Holgate and his team made their way through Kafue National Park towards the border of north-western Zambia.

 

“Three Landies in a row, led by ‘Indhlovukasi’, the big 130 Defender, no boom or rangers’ post as we travel from the south and we cross an imaginary line in the bush where an old yellow broken-down sign tells us we have entered Kafue National Park.”

 

Holgate described Kafue: “Although previously hammered by poaching, it is vast and beautiful.

“The wild animal numbers are slowly increasing,” he said.

“If the habitat can be preserved with better anti-poaching and with community buy-in, there’s always an oppor tunity to introduce more wildlife and with that will come more tourism.

“Let’s hope for the best, it’s certainly a beautiful piece of Africa.

“With one expedition Landy behind the other, we took the spinal track heading north up the west side of Itezhi Tezhi lake to set up camp at Alan and Libby’s place at Kasabushi.”

He reminisced about that campsite.

“It’s a stunning spot on the banks of the Kafue; wish we could chill out here for a day or two, but we’ve got an expedition to run with every tyre revolution taking us closer to the heart of the continent with loads of humanitarian work on the way.”

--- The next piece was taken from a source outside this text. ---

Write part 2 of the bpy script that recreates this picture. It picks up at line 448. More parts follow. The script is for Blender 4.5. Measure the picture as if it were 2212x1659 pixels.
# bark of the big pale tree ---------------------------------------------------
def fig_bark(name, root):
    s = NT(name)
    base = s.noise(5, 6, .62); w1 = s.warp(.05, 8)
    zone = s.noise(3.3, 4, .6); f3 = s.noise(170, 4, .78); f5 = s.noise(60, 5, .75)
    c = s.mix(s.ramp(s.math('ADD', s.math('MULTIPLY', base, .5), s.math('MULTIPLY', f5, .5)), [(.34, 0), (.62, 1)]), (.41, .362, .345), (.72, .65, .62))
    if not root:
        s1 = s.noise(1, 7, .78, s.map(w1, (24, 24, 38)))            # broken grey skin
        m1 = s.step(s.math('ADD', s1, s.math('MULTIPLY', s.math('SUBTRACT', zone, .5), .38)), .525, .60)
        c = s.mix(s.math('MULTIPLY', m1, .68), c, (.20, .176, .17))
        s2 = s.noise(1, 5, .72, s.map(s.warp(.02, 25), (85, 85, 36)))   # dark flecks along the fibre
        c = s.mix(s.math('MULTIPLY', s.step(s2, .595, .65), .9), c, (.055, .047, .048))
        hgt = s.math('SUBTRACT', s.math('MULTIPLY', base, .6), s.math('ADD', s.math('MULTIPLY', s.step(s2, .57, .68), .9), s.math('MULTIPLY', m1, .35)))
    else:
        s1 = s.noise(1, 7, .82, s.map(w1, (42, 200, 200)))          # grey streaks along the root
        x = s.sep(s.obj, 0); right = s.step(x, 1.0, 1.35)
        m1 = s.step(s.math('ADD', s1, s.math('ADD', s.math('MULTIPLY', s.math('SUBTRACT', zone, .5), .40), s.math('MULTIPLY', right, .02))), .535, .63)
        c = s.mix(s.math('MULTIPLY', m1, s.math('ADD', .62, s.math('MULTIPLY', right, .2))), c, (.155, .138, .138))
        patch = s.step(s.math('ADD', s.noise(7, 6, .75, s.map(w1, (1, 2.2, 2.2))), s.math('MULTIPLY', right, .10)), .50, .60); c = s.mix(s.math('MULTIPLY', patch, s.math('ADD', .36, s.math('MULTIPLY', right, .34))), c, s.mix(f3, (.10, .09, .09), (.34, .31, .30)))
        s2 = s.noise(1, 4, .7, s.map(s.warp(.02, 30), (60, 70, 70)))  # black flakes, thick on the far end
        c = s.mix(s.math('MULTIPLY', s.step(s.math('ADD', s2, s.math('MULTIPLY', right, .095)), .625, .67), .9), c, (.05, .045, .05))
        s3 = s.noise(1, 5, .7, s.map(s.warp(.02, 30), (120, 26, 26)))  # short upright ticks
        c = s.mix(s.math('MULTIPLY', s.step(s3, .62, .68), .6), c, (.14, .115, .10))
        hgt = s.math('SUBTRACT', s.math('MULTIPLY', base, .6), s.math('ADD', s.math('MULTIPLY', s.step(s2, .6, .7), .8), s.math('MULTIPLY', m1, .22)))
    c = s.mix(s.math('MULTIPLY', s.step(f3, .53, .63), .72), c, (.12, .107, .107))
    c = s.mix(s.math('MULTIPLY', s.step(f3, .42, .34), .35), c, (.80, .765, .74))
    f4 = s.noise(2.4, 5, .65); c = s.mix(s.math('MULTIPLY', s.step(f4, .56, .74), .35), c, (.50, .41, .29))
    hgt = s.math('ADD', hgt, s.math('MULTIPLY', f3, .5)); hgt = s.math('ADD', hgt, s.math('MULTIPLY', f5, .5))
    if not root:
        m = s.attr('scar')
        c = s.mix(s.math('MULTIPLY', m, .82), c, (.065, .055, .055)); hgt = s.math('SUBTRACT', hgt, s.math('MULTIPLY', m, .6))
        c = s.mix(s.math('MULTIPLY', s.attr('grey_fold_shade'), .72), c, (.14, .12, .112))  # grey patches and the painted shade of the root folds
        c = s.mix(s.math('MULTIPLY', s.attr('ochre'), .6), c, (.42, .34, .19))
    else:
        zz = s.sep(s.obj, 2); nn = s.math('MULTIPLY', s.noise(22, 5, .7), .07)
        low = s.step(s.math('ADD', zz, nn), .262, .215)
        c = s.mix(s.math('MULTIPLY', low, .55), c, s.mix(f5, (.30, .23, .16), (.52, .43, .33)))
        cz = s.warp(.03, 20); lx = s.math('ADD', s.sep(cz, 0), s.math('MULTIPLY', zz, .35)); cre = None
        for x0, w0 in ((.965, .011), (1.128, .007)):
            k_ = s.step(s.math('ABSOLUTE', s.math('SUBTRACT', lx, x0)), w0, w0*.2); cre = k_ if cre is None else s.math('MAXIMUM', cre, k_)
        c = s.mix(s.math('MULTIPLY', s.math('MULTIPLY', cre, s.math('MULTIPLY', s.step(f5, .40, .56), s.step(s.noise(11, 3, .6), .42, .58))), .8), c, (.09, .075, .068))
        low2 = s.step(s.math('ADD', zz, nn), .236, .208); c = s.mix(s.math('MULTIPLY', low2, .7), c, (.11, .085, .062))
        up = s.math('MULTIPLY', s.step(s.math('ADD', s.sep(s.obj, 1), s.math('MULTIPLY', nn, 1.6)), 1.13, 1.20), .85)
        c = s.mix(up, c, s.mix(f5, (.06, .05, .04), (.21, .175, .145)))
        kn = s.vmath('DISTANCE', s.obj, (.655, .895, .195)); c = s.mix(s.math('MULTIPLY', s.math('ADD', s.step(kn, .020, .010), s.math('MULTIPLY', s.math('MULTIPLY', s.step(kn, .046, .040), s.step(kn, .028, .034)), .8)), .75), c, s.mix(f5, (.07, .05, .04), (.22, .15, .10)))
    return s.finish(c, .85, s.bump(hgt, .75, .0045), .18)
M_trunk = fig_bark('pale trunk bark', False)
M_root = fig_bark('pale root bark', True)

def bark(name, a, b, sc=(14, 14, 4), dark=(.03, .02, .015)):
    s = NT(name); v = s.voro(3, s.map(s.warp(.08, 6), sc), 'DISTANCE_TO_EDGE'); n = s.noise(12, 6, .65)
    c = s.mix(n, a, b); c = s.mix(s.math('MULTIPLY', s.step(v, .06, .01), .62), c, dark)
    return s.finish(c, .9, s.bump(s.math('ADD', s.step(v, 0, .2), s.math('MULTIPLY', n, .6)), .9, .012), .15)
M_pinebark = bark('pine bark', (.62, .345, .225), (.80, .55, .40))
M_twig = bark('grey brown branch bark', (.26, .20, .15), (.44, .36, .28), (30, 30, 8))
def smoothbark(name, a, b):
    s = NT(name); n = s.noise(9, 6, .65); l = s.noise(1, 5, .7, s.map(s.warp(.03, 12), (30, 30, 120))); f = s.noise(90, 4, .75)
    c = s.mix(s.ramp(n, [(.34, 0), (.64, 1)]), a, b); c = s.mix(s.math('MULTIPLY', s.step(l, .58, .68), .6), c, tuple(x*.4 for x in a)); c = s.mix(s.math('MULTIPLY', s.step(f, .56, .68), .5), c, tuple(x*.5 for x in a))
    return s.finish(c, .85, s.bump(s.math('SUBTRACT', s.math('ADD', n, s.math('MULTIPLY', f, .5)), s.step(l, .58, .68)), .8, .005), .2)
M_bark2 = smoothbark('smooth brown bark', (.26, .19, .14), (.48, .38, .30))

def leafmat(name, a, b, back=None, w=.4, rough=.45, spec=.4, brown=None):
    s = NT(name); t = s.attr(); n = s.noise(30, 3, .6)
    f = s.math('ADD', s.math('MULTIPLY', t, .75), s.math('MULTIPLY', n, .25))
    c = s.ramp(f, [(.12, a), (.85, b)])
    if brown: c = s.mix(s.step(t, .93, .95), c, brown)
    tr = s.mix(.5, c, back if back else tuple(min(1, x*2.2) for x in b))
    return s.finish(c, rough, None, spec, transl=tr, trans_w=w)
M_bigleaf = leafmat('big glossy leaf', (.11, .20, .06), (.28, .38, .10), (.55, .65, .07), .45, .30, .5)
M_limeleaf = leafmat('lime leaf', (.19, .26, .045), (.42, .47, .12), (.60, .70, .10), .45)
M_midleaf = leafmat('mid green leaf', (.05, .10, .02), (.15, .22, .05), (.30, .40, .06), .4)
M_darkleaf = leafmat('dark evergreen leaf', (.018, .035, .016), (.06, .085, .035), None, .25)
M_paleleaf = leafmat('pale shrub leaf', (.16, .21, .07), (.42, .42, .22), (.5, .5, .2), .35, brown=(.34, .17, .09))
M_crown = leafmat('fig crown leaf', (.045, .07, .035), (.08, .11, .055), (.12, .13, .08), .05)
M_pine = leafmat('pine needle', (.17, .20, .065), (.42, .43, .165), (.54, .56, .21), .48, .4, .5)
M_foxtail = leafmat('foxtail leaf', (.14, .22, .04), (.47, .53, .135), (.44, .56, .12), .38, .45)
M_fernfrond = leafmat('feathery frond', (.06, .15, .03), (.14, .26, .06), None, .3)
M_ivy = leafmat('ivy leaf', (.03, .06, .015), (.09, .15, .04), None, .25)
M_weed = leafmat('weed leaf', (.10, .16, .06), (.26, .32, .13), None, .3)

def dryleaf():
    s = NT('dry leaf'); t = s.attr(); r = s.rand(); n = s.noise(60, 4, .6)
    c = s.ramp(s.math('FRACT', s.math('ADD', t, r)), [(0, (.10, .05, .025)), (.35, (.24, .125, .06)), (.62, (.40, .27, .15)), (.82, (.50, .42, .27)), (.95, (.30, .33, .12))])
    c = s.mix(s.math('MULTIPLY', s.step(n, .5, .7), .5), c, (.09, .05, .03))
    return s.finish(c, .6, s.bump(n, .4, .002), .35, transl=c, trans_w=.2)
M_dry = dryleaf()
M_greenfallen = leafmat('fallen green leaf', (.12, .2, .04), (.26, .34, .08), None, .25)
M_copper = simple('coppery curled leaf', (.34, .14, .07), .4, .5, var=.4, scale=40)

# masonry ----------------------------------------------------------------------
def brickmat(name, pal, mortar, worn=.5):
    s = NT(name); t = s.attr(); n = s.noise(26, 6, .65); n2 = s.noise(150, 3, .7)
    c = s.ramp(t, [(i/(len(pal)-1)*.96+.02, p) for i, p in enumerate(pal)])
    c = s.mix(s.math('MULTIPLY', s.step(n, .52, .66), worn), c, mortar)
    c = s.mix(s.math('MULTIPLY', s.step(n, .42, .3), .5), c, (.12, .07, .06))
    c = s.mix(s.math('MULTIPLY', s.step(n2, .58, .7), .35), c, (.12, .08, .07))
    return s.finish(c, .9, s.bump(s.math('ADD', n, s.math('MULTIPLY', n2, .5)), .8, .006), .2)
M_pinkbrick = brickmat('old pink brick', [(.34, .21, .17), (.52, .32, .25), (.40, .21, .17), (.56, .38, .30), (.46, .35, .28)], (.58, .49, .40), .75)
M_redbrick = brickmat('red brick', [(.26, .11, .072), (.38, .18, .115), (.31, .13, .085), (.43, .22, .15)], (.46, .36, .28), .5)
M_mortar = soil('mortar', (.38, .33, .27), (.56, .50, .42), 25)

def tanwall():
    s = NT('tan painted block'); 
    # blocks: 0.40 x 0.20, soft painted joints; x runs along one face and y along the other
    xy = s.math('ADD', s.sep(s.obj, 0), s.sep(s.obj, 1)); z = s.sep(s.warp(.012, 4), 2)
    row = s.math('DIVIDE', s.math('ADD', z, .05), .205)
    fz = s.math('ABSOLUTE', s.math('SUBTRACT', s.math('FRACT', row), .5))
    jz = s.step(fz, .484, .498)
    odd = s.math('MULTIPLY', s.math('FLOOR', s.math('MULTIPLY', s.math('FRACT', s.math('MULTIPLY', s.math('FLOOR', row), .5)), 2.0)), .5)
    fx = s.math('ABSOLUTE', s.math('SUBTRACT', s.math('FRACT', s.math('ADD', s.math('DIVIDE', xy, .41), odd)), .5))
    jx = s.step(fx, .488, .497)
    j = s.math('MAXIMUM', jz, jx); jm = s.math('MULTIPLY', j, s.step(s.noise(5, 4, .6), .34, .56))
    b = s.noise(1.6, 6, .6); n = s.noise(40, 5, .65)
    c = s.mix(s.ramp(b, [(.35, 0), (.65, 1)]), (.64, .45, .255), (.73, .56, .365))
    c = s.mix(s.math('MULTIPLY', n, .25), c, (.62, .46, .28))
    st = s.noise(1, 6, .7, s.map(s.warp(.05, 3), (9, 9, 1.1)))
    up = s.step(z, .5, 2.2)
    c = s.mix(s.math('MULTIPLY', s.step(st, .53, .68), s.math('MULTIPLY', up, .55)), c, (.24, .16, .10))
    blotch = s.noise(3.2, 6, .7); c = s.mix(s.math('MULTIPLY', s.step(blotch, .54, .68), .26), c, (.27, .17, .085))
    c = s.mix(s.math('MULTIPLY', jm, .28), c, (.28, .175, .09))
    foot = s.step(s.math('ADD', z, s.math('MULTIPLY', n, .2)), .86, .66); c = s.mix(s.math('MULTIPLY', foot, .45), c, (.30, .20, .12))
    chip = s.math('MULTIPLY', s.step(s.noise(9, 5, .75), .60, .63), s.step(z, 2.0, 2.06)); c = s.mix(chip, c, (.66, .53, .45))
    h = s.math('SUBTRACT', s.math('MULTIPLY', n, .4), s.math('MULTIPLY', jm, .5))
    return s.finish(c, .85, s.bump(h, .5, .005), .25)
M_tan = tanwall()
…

Holgate and his team finally made it to forest area where the little spring of the Zambezi River begins in north-western Zambia, close to the country’s border.

“We camped out there for the night, celebrating the end of the Zambian leg of our quest to finally reach the heart of Africa,” he said.

From here, Holgate and his team will edge along Angola into the Democratic Republic of the Congo and finally the heart of Africa in the Republic of Congo.

Holgate hopes to carry a symbolic Zulu calabash given to him at the Lesedi Cultural Village, filled with water taken from the Cradle of Humankind, and empty its contents onto the spot that “marks the beating heart of the continent”.